I understand. They’ve got to get their R&D money back out of this. The ammo will be expensive though, just like the gun. Let me know if any readers get one. You can do a review of it.
On January 13, 2020 at 10:45 pm, George 1 said:
No doubt it is an awesome round but it looks to me, and I could be very wrong, that the main advantage for the 458 Socom over something like the 45 -70 is that it will fit in magazines about the size of an ar15 mag. If you go to a lever platform I am not sure you gain anything much over the old 45-70. Maybe ammo capacity in the tube?
Those that know, I would appreciate being educated on the subject.
On January 13, 2020 at 11:54 pm, BRVTVS said:
What R&D costs can it have? Does buying a set of chamber reamers constitute R&D? Otherwise, I think Marlin did most of the R&D for it over 100 years ago.
On January 14, 2020 at 2:19 am, Dan said:
Another “solution” in search of a problem.
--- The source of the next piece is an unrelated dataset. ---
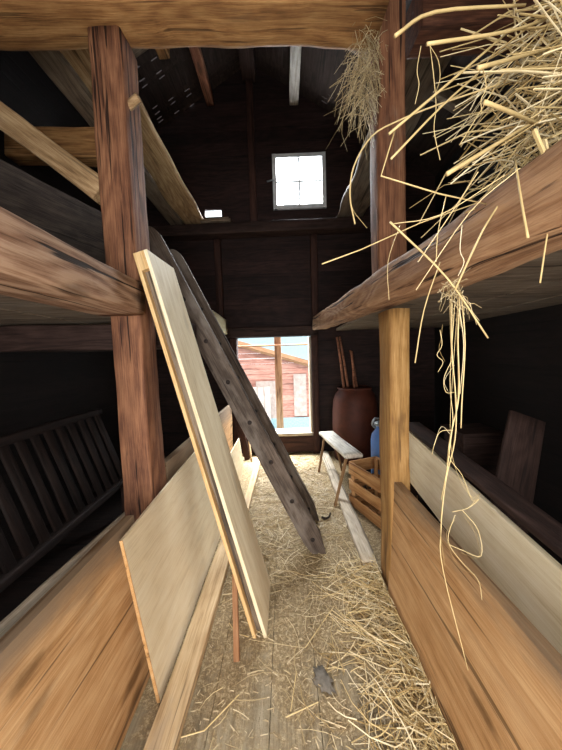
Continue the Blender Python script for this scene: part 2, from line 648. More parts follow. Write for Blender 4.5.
def purlin(name, X, y0, y1, w, h, mat, label):
    z = RZ - abs(X - RX) * SL - h * 0.5 - 0.09
    return tag(beam(name, (X, y0, z), (X, y1, z), w, h, mat), label, 'roof beam', 'purlins under the roof')


purlin('roof_purlin', -0.98, YB, 4.36, 0.11, 0.13, M['redraft'], 'thin reddish-brown roof pole left of the ridge board')
purlin('roof_purlin', 0.24, YB, 4.36, 0.13, 0.13, M['greyraft'], 'pale grey roof pole right of the ridge board')
purlin('ridge_board', -0.40, YB, 4.36, 0.20, 0.2, M['stud'], 'wide dark ridge board at the top of the roof')
purlin('roof_purlin', -1.30, YB, 3.5, 0.13, 0.12, M['tie'], 'tan roof pole nearest the left eave')
purlin('roof_purlin', 0.60, YB, 3.4, 0.13, 0.12, M['tie'], 'tan roof pole nearest the right eave')
for y in (0.6, 3.3):
    where = 'farther, before the far wall' if y > 1 else 'nearer, above the camera'
    for s, sn in ((-1, 'left'), (1, 'right')):
        e = 1.84 if s < 0 else 2.62
        tag(beam('roof_rafter', (RX + s * 0.05, y, RZ - 0.15), (RX + s * e, y, RZ - 0.12 - e * SL), 0.11, 0.1, M['plankgrey']),
            'dark rafter on the %s roof slope, the one %s' % (sn, where), 'rafter', 'rafters')

# far wall: window, hatch frame, ledge, studs
wf = bpy.data.objects.new('window_1', None)
C.objects.link(wf)
WM[wf] = Matrix.Translation((0.29, YF - 0.02, 4.09))
wf.matrix_basis = WM[wf]
struct(wf)


def boxes(name, lst, mat, parent=None, M4=None, bev=0.0):
    bm = bmesh.new()
    lay = bm.loops.layers.color.new('tone')
    for lo, hi in lst:
        box_into(bm, lo, hi, (0.5, 0.5, 0.5), lay)
    if bev:
        bmesh.ops.bevel(bm, geom=bm.edges[:], offset=bev, segments=2, affect='EDGES', profile=0.5)
    return from_bm(name, bm, mat, M4, parent)


x0, x1, z0, z1 = WIN
yy = YF - 0.005
boxes('window_frame', [((x0 - 0.02, yy - 0.04, z0 - 0.02), (x0 + 0.035, yy + 0.05, z1 + 0.02)), ((x1 - 0.035, yy - 0.04, z0 - 0.02), (x1 + 0.02, yy + 0.05, z1 + 0.02)),
                       ((x0, yy - 0.035, z1 - 0.035), (x1, yy + 0.045, z1 + 0.02)), ((x0, yy - 0.035, z0 - 0.02), (x1, yy + 0.045, z0 + 0.035))], M['white_paint'], wf)
boxes('glazing_bar', [(((x0 + x1) / 2 - 0.012, yy - 0.02, z0), ((x0 + x1) / 2 + 0.012, yy + 0.03, z1))], M['white_paint'], wf)
boxes('glazing_bar', [((x0, yy - 0.019, (z0 + z1) / 2 - 0.012), (x1, yy + 0.029, (z0 + z1) / 2 + 0.012))], M['white_paint'], wf)
xm, zm = (x0 + x1) / 2, (z0 + z1) / 2
for xa, xb in ((x0, xm), (xm, x1)):
    for za, zb in ((z0, zm), (zm, z1)):
        boxes('pane', [((xa, yy + 0.004, za), (xb, yy + 0.008, zb))], M['glass'], wf)
wh = thing('window_stay', (-0.1, YF - 0.03, 4.1), 'small metal stay at the left of the upper window', 'latch')
bm = bmesh.new()
tube(bm, [(-0.19, 4.33, 4.09), (-0.12, 4.32, 4.10), (-0.06, 4.35, 4.11)], 0.012, 6)
from_bm('hook', bm, M['grey_metal'], parent=wh, smooth=True)

hx0, hx1, hz0, hz1 = OPN
hf = bpy.data.objects.new('window_2', None)
C.objects.link(hf)
WM[hf] = Matrix.Translation((-0.15, YF, hz0))
hf.matrix_basis = WM[hf]
struct(hf)
beam('lintel', (hx0 - 0.14, YF - 0.05, 1.885), (hx1 + 0.1, YF - 0.05, 1.885), 0.16, 0.15, M['stud'], parent=hf)
beam('jamb', (hx1 + 0.05, YF - 0.03, 0.0), (hx1 + 0.05, YF - 0.03, 1.83), 0.16, 0.1, M['darkred'], up=(1, 0, 0), parent=hf)
beam('jamb', (hx0 - 0.05, YF - 0.03, 0.0), (hx0 - 0.05, YF - 0.03, 1.83), 0.16, 0.1, M['darkred'], up=(1, 0, 0), parent=hf)
beam('jamb_board', (hx1 - 0.015, YF + 0.05, 0.3), (hx1 - 0.015, YF + 0.05, 1.8), 0.2, 0.03, M['railgrey'], up=(1, 0, 0), parent=hf)
beam('sill', (hx0, YF + 0.06, hz0 + 0.0), (hx1, YF + 0.06, hz0 + 0.0), 0.3, 0.05, M['railgrey'], parent=hf)
tag(beam('kick_board', (-0.85, YF - 0.06, 0.145), (0.5, YF - 0.06, 0.145), 0.05, 0.25, M['darkred']),
    'red-brown board on the floor below the open hatch', 'board')
tag(beam('wall_ledge', (-2.25, YF - 0.12, 3.36), (2.25, YF - 0.12, 3.40), 0.22, 0.15, M['stud']), 'long dark ledge timber across the far wall below the upper window', 'beam')
for X, a, b, lab in ((-0.965, 1.97, 3.28, 'dark upright stud left of the hatch, under the ledge'), (0.475, 1.9, 3.30, 'dark upright stud right of the hatch, under the ledge'),
                     (-0.4, 3.48, 5.5, 'dark upright stud above the ledge left of the upper window')):
    tag(beam('wall_stud', (X, YF - 0.04, a), (X, YF - 0.04, b), 0.1, 0.1, M['darkred'], up=(1, 0, 0)), lab, 'stud', 'studs on the far wall')
tag(beam('ledge_plank', (-1.15, YF - 0.16, 3.475), (-0.72, YF - 0.16, 3.485), 0.15, 0.035, M['plankgrey']), 'short grey plank lying on the ledge, lower of two', 'plank', 'planks on the ledge')
tag(beam('ledge_plank', (-1.13, YF - 0.14, 3.515), (-0.75, YF - 0.16, 3.52), 0.11, 0.03, M['plankgrey']), 'short grey plank lying on the ledge, upper of two', 'plank', 'planks on the ledge')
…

And a very overpriced solution at that.
On January 14, 2020 at 8:18 am, Fred said:
At 3 grand, why indeed.
On January 14, 2020 at 11:00 am, TRX said:
I’m not seeing any advantage of the SOCOM over the .45-70. The difference in length isn’t going to buy you another round in a tube mag, and the .45-70 feeds fine from a box mag; the Remington-Lee solved that problem in 1873. (James Paris Lee invented the box magazine and the .45-70 was the first production implementation of his patent, so when someone babbles about rimmed cartridges not feeding from box magazines, tell them to STFU)
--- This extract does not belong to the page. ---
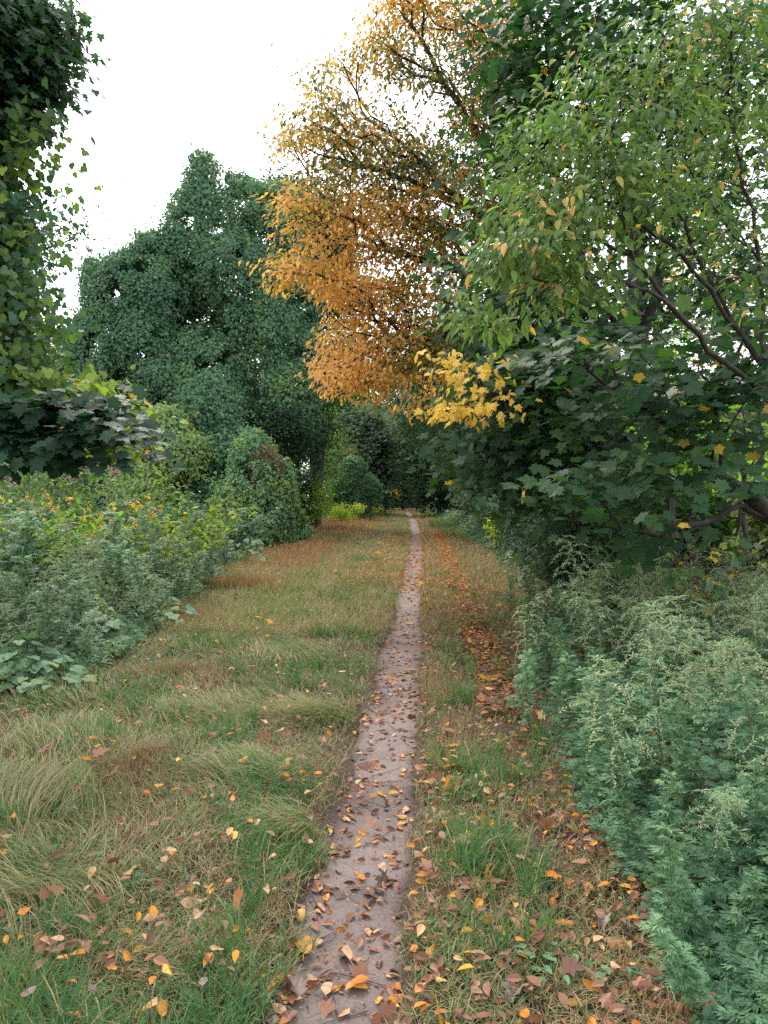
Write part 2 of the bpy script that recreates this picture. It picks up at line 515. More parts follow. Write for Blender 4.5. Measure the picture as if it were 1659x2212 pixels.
def ell(rng, c, r, n, shell=0.0):
    """n points in an ellipsoid, pushed to its skin by shell 0..1"""
    d = nrm(rng.normal(size=(n, 3)))
    u = rng.uniform(0, 1, n) ** (1 / 3)
    u = u * (1 - shell) + shell * (1 - .25 * rng.uniform(0, 1, n) ** 2)
    return np.asarray(c) + d * u[:, None] * np.asarray(r)


def sprays(g, leaf, P, D, n, L, W, size, tint, rng, along=.6, side=.7, droop=.3, up=1.0, rnd=.35, face=(0, 0, 0), thick=.04, var=.3):
    """leafy twig ends: n leaves round each tip P whose twig runs along D"""
    k = len(P)
    Pr = np.repeat(P, n, 0); Dr = nrm(np.repeat(D, n, 0) + rng.normal(size=(k * n, 3)) * .12)
    s = nrm(np.cross(Dr, UP) + 1e-4)
    u = rng.uniform(-.75, .35, k * n)
    sg = rng.choice([-1., 1.], k * n)
    off = rng.uniform(.05, 1, k * n) * (.45 - u) * W
    pos = Pr + Dr * (u * L)[:, None] + s * (sg * off)[:, None] + rng.normal(size=(k * n, 3)) * thick
    ax = Dr * along + s * (sg * side)[:, None] - UP * droop + rng.normal(size=(k * n, 3)) * rnd
    N = UP * up + np.asarray(face) + rng.normal(size=(k * n, 3)) * rnd
    t = np.repeat(tint, n) if np.ndim(tint) else np.full(k * n, tint)
    t = np.clip(t + rng.normal(size=k * n) * .10, 0, 1)
    g.scatter(leaf, pos, ax, N, size * (1 + rng.uniform(-var, var, k * n)), t)
    return pos


def tip_dirs(P, par, tips, flat=.5):
    d = P[tips] - P[par[tips]]
    d[:, 2] *= flat
    return nrm(d + 1e-5)


def view_clusters(lst, rng, dens=1.0, gap=None, seed=5):
    """attractor points from (vx, vy, distance, rx, ry in photo units, depth radius, count[, extra])"""
    out, ex = [], []
    for c in lst:
        vx, vy, d, rx, ry, rd, n = c[:7]
        p = ell(rng, at(vx, vy, d), (rx / F * d, rd, ry / F * d), int(n * dens))
        if gap is not None:
            p = p[noise(p, gap[0], seed) < gap[1]]
        out.append(p); ex.append(np.full(len(p), c[7] if len(c) > 7 else 0.))
    return np.concatenate(out), np.concatenate(ex)


def finish_tree(name, label, cat, base, wood, leaves, barkmat, leafmat, extra=(), group=None):
    t = thing(name, label, cat, base, group)
    b3 = np.asarray(base, float)
    if wood is not None and wood.V:
        wood.build('trunk', barkmat, t, True, origin=b3)
    if leaves is not None and leaves.V:
        leaves.build('crown', leafmat, t, False, origin=b3)
    for nm, gg, mm in extra:
        if gg.V:
            gg.build(nm, mm, t, False, origin=b3)
    return t


def gp(x, y):
    return np.array([x, y, float(ground_z(x, y)) - .03])

# ================================================================== SETTING
def build_ground():
    def axis(lim, step, grow_, end):
        a = list(np.arange(0, lim, step)); s = step
        while a[-1] < end:
            s *= grow_; a.append(a[-1] + s)
        return np.array(a)
    xp = axis(4, .07, 1.14, 420); xs = np.concatenate([-xp[:0:-1], xp])
    ys = np.concatenate([-axis(.5, .3, 1.3, 420)[:0:-1], axis(12, .08, 1.10, 900)])
    X, Y = np.meshgrid(xs, ys)
    V = p3(X, Y, ground_z(X, Y)).reshape(-1, 3)
    w = len(xs)
    i, j = np.meshgrid(np.arange(len(ys) - 1), np.arange(w - 1), indexing='ij')
    a = (i * w + j).ravel()
    Q = np.stack([a, a + 1, a + w + 1, a + w], -1)
    g = Geo(); g.add(V, Q.ravel(), [4] * len(Q), np.zeros(len(V)))
    o = g.build('ground', M['ground'], smooth=True); o['kind'] = 'structure'


def build_path():
    ys = np.concatenate([np.arange(-3, 14, .05), np.arange(14, 40, .2), np.arange(40, 125, 1.)])
    c = path_x(ys); w = path_w(ys)
    z0 = np.zeros_like(ys)
    eL = w * (1.12 + .16 * noise(p3(z0, ys), 1.3, 21) + .10 * noise(p3(z0, ys), .3, 22))
    eR = w * (1.12 + .16 * noise(p3(z0, ys), 1.1, 23) + .10 * noise(p3(z0, ys), .27, 24))
    us = np.array([-1, -.8, -.55, -.2, .2, .55, .8, 1])
    X = c[:, None] + np.where(us < 0, us * eL[:, None], us * eR[:, None])
    Y = np.repeat(ys[:, None], len(us), 1)
    lift = .006 + .02 * sm(10, 30, Y)
    Z = ground_z(X, Y) + lift * (1 - .7 * np.abs(us) ** 6)
    t = np.repeat((1 - np.abs(us)[None] ** 3), len(ys), 0)
    n = len(us)
    i, j = np.meshgrid(np.arange(len(ys) - 1), np.arange(n - 1), indexing='ij')
    a = (i * n + j).ravel()
    Q = np.stack([a, a + 1, a + n + 1, a + n], -1)
    g = Geo(); g.add(p3(X, Y, Z).reshape(-1, 3), Q.ravel(), [4] * len(Q), t.ravel())
    o = g.build('dirt_path', M['path'], smooth=True); o['kind'] = 'structure'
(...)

There have been leverguns that fed from box mags, most notably the Winchester 95, but that was a single-stack design. You’re not going to put an AR magazine in any existing levergun without a wider receiver, which would be beaucoup buckaroonies.
On the other hand, leverguns are expensive, and $3K is only a middlin’ price for a custom levergun, same as a 1911.
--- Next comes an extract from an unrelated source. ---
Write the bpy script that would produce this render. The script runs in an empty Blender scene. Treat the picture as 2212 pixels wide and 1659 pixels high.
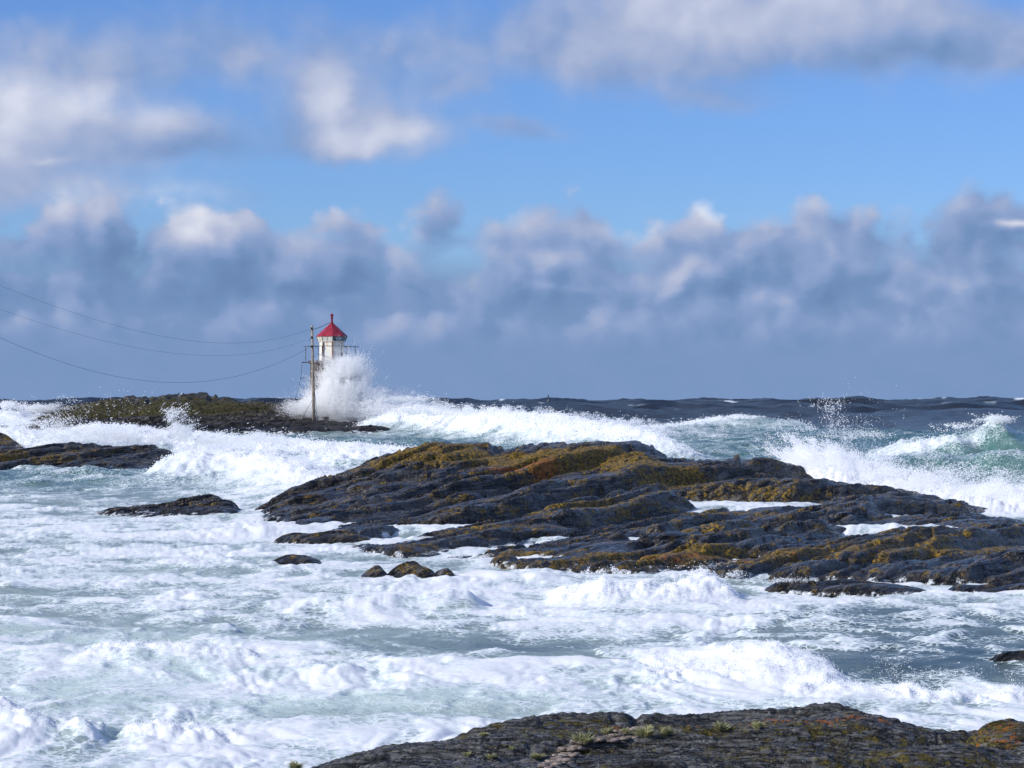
import bpy, math, random
import numpy as np
from mathutils import Vector, Matrix

R = math.radians
rng = np.random.default_rng(7)
random.seed(7)
scene = bpy.context.scene
COL = scene.collection

# ------------------------------------------------------------------ camera
F = 5203.0            # focal length in units of a 2212 wide picture
CU, HV = 1106.0, 864.0
H = 4.0               # eye height above the water
cam_d = bpy.data.cameras.new("camera")
cam_d.sensor_width = 36.0
cam_d.lens = 36.0 * F / 2212.0
cam_d.shift_y = (864.0 - 829.5) / 2212.0
cam_d.clip_start = 0.5
cam_d.clip_end = 60000
cam = bpy.data.objects.new("camera", cam_d)
cam.location = (0, 0, H)
cam.rotation_euler = (R(90), 0, 0)
COL.objects.link(cam)
scene.camera = cam

# ------------------------------------------------------------------ world and sun
SUN_EL, SUN_AZ = 31.0, -115.0      # azimuth from +Y (view direction), negative = left
def sun_vec():
    e, a = R(SUN_EL), R(SUN_AZ)
    return Vector((math.sin(a)*math.cos(e), math.cos(a)*math.cos(e), math.sin(e)))
sun_d = bpy.data.lights.new("sun", 'SUN')
sun_d.energy = 4.5
sun_d.angle = R(0.5)
sun_d.color = (1.0, 0.955, 0.88)
sun = bpy.data.objects.new("sun", sun_d)
sun.rotation_euler = sun_vec().to_track_quat('Z', 'Y').to_euler()
COL.objects.link(sun)
SKY_K = 0.10

def srgb(r, g, b):
    f = lambda c: (c/255/12.92 if c/255 <= .04045 else ((c/255+.055)/1.055)**2.4)
    return (f(r), f(g), f(b), 1.0)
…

On January 27, 2020 at 12:07 am, DBishop said:
This lever was made primarily to do some thing that hadn’t been done in 458 SOCOM. 80% of the internals of the action have been changed. The barrel is EV-five match grade, and of course, there is that big break on the end to control recoil. It is much, much more than just a set a reamers. We’ve taken the uncontrolled feed Of a marlin 1895, which cannot feed rebated rim cartridges without jamming, and changed it to the controlled feed necessary for rebated rim cartridges. Without doing that, this whole venture doesn’t work. As a consequence of doing that, this rifle can be laid flat on the bench sideways, loaded and chambered without jamming. Remington doesn’t know how we did that. But we did it all day long at Range Day before Shot. We dumped the Marlin trigger for a Happy trigger, and solved the problem of cartridges of multiple overall lengths, common to tube fed levers. The 45-70 is limited to one cartridge overall length. The 458 SOCOM 1895 Can accommodate the entire range from 1.94 to 2.25. We shot 500 rounds out at Range Day before Shot Show through that rifle. And we didn’t stop to clean it until the end of the day.. We have customers with this already, Who are loving it. it comes in a locking hard case, not a cardboard box. Although, you can save $160 or so by just having it shipped in the marlin 1895 box it came to us in. If it’s not for you, that’s fine. But it is for some people.
On January 27, 2020 at 12:10 am, DBishop said:
This rifle will hold 6 to 8 rounds of 458 SOCOM, depending on the case overall length of the round used. It is designed so you can be shooting 400 grain Speer FNSP and then decide to shoot 600 grain subsonic ammunition about 10-15 minutes later.